I'm pretty new to this "repairing my credit" game but my answer would be, "Yes, contact them if you know they have your debt (since the OC said they did) and see if they will work with you on a payment to get it settled."
Collections are the worst to have on your CR. These are what I'm working on first and foremost. I received a dunning with a great settlement offer last week from a CA that just took over for my OC that just now started reporting "transferred/sold." I didn't need another collection even having a chance of showing up on my CR so I paid as fast as the next day.
Pre-empting more damage has to be the way to go....
@Anonymous wrote:So I printed out my CR and some of my OC's are charged off. I called the OC and was giving the info to the CA. Turns out that one of the CA arent on my credit report yet. It so happens that the CA is handling two of my cards. Should I call the CA and cut a deal before they report to my CRA? If all works out should I then get in contact with the OC by way of a GW letter so they can delete the charge off?
CAs use credit reporting (negative TL) as a means to pressure you to pay, this a standard operating procedure for leverage. You could contact the CA and offer a deal, but if you deal understand that once they find out you are afraid they'll report your second account (I assume they are already reporting one account), they'll use this against you as far as what they'll deal. You need to get in writing that the accounts are satisfied and that any (all) tradelines will be deleted. Since their (the CAs') bottom line is they want to get paid it certainly can be done, just be careful and strike your money deal before you set the terms for delete.
Additionally, the FCRA does not prevent a debt collector from reporting their collection after you pay the debt.
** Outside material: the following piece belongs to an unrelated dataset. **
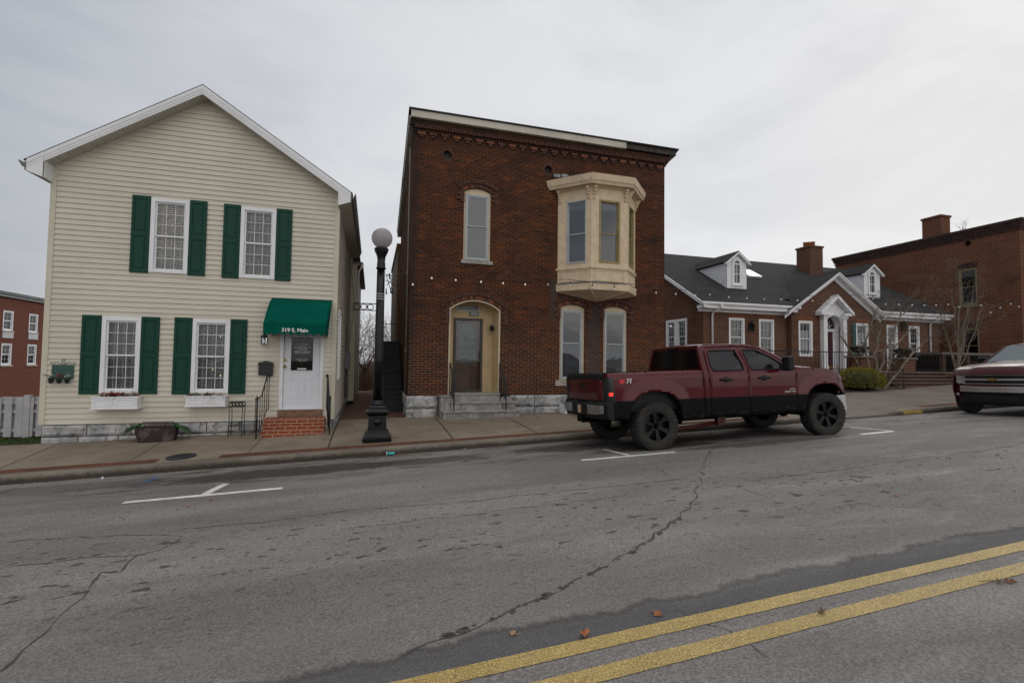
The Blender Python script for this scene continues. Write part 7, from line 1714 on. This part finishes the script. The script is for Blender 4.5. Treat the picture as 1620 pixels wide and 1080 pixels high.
        b = MB(); fy_ = Fr((4.515, 0, lift), (0, 1, 0)); b.prism(fy_, [(-.085, .975), (-.035, .975), (-.035, .958), (.035, .958), (.035, .975), (.085, .975), (.10, 1.012), (.035, 1.012), (.035, 1.03), (-.035, 1.03), (-.035, 1.012), (-.10, 1.012)][::1], 0, .014); b.build('grille_emblem', mk('gold_emblem', (.35, .24, .06), .3, .7, var=.1), T)
        band('hood_lip', 1.10, 1.16, -.92, .92, -.02, paint, topoff=-.06)
        band('bumper_filler', .825, .86, -1.02, 1.02, .02, paint); band('front_bumper', .68, .82, -.76, .76, .07, chrome, topoff=.06); 
        for s in (-1, 1): band('bumper_end', .55, .80, s*.76 if s > 0 else -1.03, 1.03 if s > 0 else -.76, .05, paint); band('fog_lamp', .585, .64, s*.80 if s > 0 else -.93, .93 if s > 0 else -.80, .056, lensc)
        band('air_dam', .42, .66, -.96, .96, .02, blackpl); band('lower_valance', .36, .44, -.88, .88, -.03, blackpl); band('grille_mesh', .50, .58, -.5, .5, .022, MATS['grille_black'])
    for s in (-1, 1):
        b = MB(); V = []; n = 6
        for i in range(n+1):
            t2 = i/n; v = .72+.28*t2; x = fx(v)+.004-.02*t2; yv = s*(v*.90 if t2 < 1 else yside(4.30, 1.0, 1)+.004); xx = x if t2 < 1 else 4.30
            if 0 < t2 < 1: yv = s*min(v*.92, .88)
            V += [(xx, yv, .88+lift), (xx-.01-.02*t2, yv, 1.13+lift)]
        b.add(V, [(2*i, 2*i+2, 2*i+3, 2*i+1) if s > 0 else (2*i+1, 2*i+3, 2*i+2, 2*i) for i in range(n)], 0, True); hl = b.build('headlight', lensc, T)
        b = MB()
        for zz_ in (.95, 1.05): b.lathe([(.0, .0), (.045, .005), (.055, .02)], (fx(.80)-.005, s*.73, zz_+lift), 12, 'x'); 
        b.build('reflector', chrome, hl)
        # mirrors
        y0 = yside(2.93, 1.36, s)
        b = MB(); b.box(W, 2.80, 2.95, min(y0, y0+s*.12), max(y0, y0+s*.12), 1.36+lift, 1.41+lift); b.build('mirror_arm', blackpl, T, bevel=.01)
        mh = (1.31, 1.58) if kind == 'lifted' else (1.36, 1.53)
        b = MB(); b.box(W, 2.76, 2.89, min(y0+s*.10, y0+s*.29), max(y0+s*.10, y0+s*.29), mh[0]+lift, mh[1]+lift); mm = b.build('side_mirror', blackpl, T, bevel=.03, segs=3)
        b = MB(); b.box(W, 2.752, 2.757, min(y0+s*.125, y0+s*.265), max(y0+s*.125, y0+s*.265), mh[0]+.03+lift, mh[1]-.03+lift); b.build('mirror_glass', tint, mm)
        b = MB(); b.add([(2.9, y0+s*.004, 1.35+lift), (3.06, yside(3.06, 1.37, s)+s*.004, 1.36+lift), (2.86, yside(2.86, 1.5, s)+s*.004, 1.50+lift)], [(0, 1, 2) if s < 0 else (2, 1, 0)]); b.build('mirror_sail', blackpl, T)
    # chassis
    b = MB()
    for s in (-1, 1): b.box(W, -.85, 4.3, s*.42-.04, s*.42+.04, .42+lift, .56+lift)
    b.tube([(WX[0], -.75, zc), (WX[0], .75, zc)], .05, 8); b.ico((WX[0], .0, zc), .16, 2); b.tube([(WX[1], -.7, zc), (WX[1], .7, zc)], .045, 8); b.ico((WX[1], .15, zc), .13, 2)
    b.tube([(.1, 0, zc+.02), (3.0, 0, .52)], .04, 8); b.box(W, 2.6, 3.4, -.25, .25, .40+lift*.5, .7+lift); b.box(W, .7, 1.6, .15, .7, .38+lift, .62+lift)
    for s in (-1, 1): b.box(W, -.55, .75, s*.50-.035, s*.50+.035, zc+.04, zc+.10); b.tube([(WX[0]+.1, s*.45, zc-.04), (WX[0]+.25, s*.40, .95)], .03, 6); b.tube([(WX[1]+.05, s*.5, zc), (WX[1]+.05, s*.42, 1.0)], .04, 6); b.lathe([(.075, 0), (.075, .3)], (WX[1]-.02, s*.5, .6), 10)
    b.build('chassis', under, T)
    # wheels
    TWd = .27 if kind == 'lifted' else .235; rim_r = tyre_r*.60
    def tyre_mesh():
        b = MB(); h = TWd/2; R = tyre_r
        b.lathe([(rim_r-.005, -h*.80), (rim_r+.02, -h*.92), (R*.86, -h*1.0), (R*.955, -h*.96), (R*.985, -h*.80), (R*.985, h*.80), (R*.955, h*.96), (R*.86, h), (rim_r+.02, h*.92), (rim_r-.005, h*.80)], (0, 0, 0), 56, 'y', cap=False)
        if kind == 'lifted':
            nl = 34
            for i in range(nl):
                for row, (y0, y1, of) in enumerate(((-h*.96, -h*.42, 0), (-h*.36, h*.05, .5), (h*.0, h*.38, 0), (h*.42, h*.96, .5))):
                    a = 2*PI*(i+of*.9)/nl; da = 2*PI/nl*.33; V = []
                    for rr in (R*.965, R+.004):
                        for (yy, aa) in ((y0, -da), (y1, -da+.02), (y1, da+.02), (y0, da)): V.append((rr*math.cos(a+aa), yy*(1 if rr < R else .97), rr*math.sin(a+aa)))
                    b.add(V, [(4, 5, 6, 7), (0, 4, 7, 3), (1, 2, 6, 5), (0, 1, 5, 4), (2, 3, 7, 6)])
                a = 2*PI*i/nl; da = 2*PI/nl*.25
                for sd in (-1, 1):
                    V = [(rr*math.cos(a+aa), sd*(h*1.0+.004 if rr < R*.95 else h*.97), rr*math.sin(a+aa)) for rr in (R*.90, R*.98) for aa in (-da, da)]; b.add(V, [(0, 1, 3, 2)])
        return b
    def rim_mesh():
        b = MB(); h = TWd/2; r = rim_r
        b.lathe([(r*.2, -.02), (r*.5, .01), (r*.90, .02), (r*.93, -h*.55), (r*1.0, -h*.78), (r*1.02, -h*.86), (r*.97, -h*.86), (r*.93, -h*.6), (r*.90, h*.5)], (0, 0, 0), 40, 'y', smooth=True, cap=False)
        for k in range(6 if kind == 'lifted' else 6):
            a = 2*PI*k/6+.3; ca, sa = math.cos(a), math.sin(a); w0, w1 = (.030, .050)
            V = []
            for (rr, w, y) in ((.05, w0, -h*.55), (r*.62, w0*.95, -h*.66), (r*.95, w1, -h*.74)):
                for q in (-1, 1): V.append((rr*ca-q*w*sa, y, rr*sa+q*w*ca))
                for q in (-1, 1): V.append((rr*ca-q*w*sa, y+.05, rr*sa+q*w*ca))
            b.add(V, [(0, 4, 5, 1), (4, 8, 9, 5), (0, 2, 6, 4), (4, 6, 10, 8), (1, 5, 7, 3), (5, 9, 11, 7)])
        b.lathe([(0, -h*.80), (.045, -h*.80), (.055, -h*.72), (.06, -h*.5)], (0, 0, 0), 20, 'y')
        for k in range(8): a = 2*PI*k/8; b.lathe([(.010, -h*.70), (.010, -h*.58)], (.085*math.cos(a), 0, .085*math.sin(a)), 6, 'y')
        return b
    rimm = mk('black_alloy', (.007, .007, .008), .5, 0, var=.3, vs=20, spec=.3) if kind == 'lifted' else mk('grey_alloy', (.3, .3, .31), .35, .8)
    rub = mk('dusty_tyre', (.024, .023, .021), .9, var=.35, vs=10, bump=.3, bs=80) if kind == 'lifted' else rubber
    proto = None
    for wx in WX:
        for s in (-1, 1):
            if proto is None:
                w_ = tyre_mesh().build('wheel', rub, T); r_ = rim_mesh().build('rim', rimm, w_); proto = w_
                d_ = MB(); d_.lathe([(0, -.0), (rim_r*.86, -.0), (rim_r*.86, .02)], (0, 0.03, 0), 24, 'y'); d_.build('brake_disc', under, w_)
            else: w_ = copy_tree(proto, T)
            w_.location = (wx, s*(HWB-TWd/2+.015), zc-.004); w_.rotation_euler = (0, random.uniform(0, 1), 0 if s < 0 else PI)
            if kind == 'lifted' and wx == WX[1]: w_.rotation_euler[2] += -.09
    if kind == 'lifted':          # short rear overhang
        seen = set()
        for ch in T.children_recursive:
            if ch.type == 'MESH' and ch.data.name not in seen and ch.name.split('.')[0] not in ('wheel', 'rim', 'brake_disc'):
                seen.add(ch.data.name)
                for v in ch.data.vertices:
                    if v.co.x < -.50: v.co.x = -.50+(v.co.x+.50)*.76
    return T
A_ = math.atan(SL)
tr = pickup('parked_pickup', (4.80, 8.36, SL*4.80), (0, -A_, 0), 'large lifted maroon crew cab pickup with black lower body, tailgate towards the lamp post', paintA, 'lifted', .42, 0)
tr.rotation_euler = (math.radians(-2.0), -A_, 0); tr.location.z -= .050
tr2 = pickup('parked_pickup', (19.02, 7.97, SL*19.02-.036), (math.radians(1.9), A_, PI), 'dark maroon pickup with chrome grille and gold emblem facing the camera at the right edge', paintB, 'stock', .385, -.10)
Once they have obtained collection authority, they can accurately report that fact to the CRAs. There is no time deadline. The occurence of the collection is still factually correct.
As has been said, since most debt collectors use credit reporting as a debt collection practice,they really obtain no benefit from reporting after the debt is paid.
So it is probably unlikely, but not prohibited.
Getting a promise not to report is always a good practice when paying a collection that has not yet been reported to a CRA.